| Exercise details |
For each line of the data below that holds "picture", copy the line.

| Information provided |
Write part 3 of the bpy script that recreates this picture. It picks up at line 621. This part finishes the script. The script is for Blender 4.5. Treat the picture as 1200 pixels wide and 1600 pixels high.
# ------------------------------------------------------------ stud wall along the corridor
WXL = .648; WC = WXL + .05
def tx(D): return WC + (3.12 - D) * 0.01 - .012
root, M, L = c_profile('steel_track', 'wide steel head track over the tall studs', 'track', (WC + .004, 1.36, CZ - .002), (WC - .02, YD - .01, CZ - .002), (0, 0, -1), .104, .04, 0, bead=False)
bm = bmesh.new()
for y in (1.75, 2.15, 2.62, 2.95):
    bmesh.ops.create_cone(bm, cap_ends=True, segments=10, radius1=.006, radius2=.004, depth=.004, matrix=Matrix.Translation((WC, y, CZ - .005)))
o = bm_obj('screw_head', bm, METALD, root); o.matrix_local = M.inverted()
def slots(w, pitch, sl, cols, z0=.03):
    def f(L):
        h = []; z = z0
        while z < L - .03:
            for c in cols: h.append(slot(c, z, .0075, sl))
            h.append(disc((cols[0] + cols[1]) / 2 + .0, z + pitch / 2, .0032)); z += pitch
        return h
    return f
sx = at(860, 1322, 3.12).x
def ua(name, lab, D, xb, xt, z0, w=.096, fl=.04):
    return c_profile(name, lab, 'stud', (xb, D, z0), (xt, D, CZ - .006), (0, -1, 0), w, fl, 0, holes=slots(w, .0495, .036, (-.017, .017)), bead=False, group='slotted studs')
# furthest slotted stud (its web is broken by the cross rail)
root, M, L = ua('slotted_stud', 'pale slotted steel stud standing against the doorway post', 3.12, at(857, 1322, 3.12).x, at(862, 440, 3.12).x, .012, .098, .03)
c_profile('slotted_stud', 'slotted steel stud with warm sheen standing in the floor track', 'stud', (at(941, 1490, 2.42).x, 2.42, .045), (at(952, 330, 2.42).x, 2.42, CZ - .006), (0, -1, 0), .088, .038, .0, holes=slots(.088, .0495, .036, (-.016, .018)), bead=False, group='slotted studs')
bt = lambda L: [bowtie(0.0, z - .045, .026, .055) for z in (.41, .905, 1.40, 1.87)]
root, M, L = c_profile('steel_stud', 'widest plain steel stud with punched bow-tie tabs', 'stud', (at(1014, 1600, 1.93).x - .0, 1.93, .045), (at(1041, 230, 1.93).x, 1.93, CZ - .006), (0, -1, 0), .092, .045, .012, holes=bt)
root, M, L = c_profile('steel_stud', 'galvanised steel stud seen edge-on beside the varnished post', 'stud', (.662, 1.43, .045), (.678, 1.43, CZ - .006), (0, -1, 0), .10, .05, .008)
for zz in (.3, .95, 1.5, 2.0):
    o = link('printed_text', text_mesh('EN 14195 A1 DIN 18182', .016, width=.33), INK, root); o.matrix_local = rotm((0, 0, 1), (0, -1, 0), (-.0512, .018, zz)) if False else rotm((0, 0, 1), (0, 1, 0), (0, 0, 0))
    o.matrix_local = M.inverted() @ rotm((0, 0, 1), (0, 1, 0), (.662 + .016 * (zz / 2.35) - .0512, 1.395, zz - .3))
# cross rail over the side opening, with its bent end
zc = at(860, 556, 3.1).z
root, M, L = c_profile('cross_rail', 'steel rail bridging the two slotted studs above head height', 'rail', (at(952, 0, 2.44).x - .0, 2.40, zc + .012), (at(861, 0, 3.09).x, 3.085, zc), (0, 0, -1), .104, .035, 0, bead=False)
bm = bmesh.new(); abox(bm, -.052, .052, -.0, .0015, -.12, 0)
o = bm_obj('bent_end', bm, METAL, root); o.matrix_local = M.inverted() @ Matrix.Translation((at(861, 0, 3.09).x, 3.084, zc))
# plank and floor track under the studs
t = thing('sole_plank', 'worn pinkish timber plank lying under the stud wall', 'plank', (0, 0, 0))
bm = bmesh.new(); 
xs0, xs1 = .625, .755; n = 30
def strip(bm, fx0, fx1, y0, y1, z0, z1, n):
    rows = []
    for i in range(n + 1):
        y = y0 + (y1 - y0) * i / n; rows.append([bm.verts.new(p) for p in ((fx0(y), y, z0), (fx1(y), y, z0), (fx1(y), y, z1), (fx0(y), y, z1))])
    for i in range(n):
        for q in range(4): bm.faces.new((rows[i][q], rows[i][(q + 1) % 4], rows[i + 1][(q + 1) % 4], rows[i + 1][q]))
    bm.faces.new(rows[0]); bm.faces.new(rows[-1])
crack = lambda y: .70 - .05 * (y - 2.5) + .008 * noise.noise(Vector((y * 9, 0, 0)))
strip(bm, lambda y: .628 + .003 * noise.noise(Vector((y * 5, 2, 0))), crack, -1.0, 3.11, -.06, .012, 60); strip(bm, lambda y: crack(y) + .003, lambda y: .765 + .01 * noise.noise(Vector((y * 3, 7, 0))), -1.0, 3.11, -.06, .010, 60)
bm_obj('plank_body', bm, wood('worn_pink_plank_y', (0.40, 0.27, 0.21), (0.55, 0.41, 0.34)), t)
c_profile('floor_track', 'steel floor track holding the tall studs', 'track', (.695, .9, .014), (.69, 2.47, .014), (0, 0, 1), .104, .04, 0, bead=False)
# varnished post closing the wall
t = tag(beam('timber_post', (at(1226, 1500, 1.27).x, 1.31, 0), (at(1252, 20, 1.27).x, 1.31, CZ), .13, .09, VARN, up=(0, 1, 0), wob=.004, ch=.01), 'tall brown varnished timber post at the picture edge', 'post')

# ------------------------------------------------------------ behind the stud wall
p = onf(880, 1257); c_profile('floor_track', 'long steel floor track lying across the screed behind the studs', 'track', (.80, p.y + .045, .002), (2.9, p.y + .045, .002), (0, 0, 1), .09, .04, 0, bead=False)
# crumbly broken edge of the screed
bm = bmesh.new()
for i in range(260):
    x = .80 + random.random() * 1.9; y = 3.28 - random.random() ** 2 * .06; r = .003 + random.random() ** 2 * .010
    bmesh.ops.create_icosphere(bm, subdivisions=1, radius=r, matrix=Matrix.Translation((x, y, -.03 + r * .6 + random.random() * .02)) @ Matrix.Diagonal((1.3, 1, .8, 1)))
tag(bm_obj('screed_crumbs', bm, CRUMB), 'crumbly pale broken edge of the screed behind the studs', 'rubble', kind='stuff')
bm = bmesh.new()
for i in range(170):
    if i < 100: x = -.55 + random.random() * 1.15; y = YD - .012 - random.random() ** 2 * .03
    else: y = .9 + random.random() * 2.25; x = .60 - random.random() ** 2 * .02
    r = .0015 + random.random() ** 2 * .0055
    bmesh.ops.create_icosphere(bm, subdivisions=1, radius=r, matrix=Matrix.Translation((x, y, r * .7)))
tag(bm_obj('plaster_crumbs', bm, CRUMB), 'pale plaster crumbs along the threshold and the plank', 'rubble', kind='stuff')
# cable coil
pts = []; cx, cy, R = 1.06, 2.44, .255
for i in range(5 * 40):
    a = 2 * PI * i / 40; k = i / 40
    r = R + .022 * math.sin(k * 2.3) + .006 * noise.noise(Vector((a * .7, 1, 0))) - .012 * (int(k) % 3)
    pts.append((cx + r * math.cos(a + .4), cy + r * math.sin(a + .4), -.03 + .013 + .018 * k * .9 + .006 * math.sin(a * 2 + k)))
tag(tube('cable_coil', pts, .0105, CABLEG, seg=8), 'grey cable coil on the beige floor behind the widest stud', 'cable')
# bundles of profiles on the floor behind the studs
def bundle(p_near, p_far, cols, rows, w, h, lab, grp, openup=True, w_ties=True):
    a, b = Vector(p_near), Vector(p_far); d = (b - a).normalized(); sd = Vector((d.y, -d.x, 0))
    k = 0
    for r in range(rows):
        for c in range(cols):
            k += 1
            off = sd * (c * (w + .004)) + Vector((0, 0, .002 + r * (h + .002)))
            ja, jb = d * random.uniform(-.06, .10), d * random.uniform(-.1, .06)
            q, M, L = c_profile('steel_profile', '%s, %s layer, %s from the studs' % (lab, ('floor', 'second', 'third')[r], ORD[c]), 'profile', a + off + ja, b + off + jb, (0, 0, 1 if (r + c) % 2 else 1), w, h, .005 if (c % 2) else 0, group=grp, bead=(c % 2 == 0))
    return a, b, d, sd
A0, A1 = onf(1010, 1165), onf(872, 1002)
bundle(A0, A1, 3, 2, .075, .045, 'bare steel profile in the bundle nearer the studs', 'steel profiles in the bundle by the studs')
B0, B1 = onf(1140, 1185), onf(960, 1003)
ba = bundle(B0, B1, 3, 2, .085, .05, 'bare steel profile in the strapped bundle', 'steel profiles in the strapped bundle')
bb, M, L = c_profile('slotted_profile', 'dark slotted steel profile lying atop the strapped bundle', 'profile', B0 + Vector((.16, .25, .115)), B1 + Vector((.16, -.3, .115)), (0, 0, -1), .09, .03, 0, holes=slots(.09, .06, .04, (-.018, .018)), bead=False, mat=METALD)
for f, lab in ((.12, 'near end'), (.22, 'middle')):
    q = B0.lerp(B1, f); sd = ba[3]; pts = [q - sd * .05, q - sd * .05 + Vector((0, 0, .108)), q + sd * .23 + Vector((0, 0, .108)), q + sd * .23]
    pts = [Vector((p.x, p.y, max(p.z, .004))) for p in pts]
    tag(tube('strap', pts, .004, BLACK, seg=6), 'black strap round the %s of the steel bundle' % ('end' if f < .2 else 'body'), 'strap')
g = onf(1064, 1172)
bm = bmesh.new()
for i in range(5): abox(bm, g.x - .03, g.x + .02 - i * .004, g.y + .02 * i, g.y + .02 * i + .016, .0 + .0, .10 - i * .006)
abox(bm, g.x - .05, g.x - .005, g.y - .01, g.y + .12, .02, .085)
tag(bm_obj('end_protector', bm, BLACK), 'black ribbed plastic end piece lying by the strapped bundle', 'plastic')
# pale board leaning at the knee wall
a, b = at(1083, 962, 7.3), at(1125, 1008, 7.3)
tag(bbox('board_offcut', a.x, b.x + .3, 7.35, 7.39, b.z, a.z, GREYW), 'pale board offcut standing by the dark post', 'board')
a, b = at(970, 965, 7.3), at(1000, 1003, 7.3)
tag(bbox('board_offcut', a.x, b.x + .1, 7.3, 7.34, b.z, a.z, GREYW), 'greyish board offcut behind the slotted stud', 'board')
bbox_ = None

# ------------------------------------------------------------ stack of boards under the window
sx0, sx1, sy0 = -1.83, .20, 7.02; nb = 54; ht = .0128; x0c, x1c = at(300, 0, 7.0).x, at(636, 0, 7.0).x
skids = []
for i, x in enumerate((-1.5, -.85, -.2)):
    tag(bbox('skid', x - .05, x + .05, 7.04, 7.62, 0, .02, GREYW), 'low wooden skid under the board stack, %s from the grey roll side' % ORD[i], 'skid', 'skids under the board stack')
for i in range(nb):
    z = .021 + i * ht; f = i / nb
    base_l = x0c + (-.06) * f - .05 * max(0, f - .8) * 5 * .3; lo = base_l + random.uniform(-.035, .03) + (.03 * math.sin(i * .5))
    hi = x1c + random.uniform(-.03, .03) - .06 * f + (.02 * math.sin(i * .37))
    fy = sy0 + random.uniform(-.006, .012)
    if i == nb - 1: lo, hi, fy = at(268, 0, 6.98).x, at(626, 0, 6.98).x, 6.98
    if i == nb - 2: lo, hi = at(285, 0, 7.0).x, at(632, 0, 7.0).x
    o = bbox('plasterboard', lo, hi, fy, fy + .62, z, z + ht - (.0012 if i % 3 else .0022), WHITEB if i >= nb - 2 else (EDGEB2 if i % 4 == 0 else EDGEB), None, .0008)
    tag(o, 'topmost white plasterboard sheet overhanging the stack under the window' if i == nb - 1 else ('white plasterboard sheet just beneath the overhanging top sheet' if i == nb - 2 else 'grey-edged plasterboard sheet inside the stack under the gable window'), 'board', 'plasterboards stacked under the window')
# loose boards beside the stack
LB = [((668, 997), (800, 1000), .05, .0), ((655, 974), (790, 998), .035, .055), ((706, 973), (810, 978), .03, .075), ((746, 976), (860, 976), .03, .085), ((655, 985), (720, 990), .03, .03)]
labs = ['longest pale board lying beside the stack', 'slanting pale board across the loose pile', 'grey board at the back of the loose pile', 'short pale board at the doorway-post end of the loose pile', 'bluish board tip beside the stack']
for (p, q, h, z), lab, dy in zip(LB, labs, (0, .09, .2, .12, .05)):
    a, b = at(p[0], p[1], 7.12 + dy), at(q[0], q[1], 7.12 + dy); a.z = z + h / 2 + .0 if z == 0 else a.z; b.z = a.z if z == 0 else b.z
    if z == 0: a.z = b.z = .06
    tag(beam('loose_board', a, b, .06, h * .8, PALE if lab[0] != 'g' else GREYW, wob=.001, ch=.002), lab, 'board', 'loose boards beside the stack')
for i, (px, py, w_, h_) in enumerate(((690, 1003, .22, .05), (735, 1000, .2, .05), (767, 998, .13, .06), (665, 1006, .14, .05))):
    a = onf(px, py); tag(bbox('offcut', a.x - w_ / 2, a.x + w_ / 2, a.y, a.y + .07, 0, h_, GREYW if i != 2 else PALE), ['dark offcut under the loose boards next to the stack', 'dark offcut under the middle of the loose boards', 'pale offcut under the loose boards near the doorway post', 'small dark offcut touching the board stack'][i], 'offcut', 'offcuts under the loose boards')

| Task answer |
Write part 3 of the bpy script that recreates this picture. It picks up at line 621. This part finishes the script. The script is for Blender 4.5. Treat the picture as 1200 pixels wide and 1600 pixels high.
t = tag(beam('timber_post', (at(1226, 1500, 1.27).x, 1.31, 0), (at(1252, 20, 1.27).x, 1.31, CZ), .13, .09, VARN, up=(0, 1, 0), wob=.004, ch=.01), 'tall brown varnished timber post at the picture edge', 'post')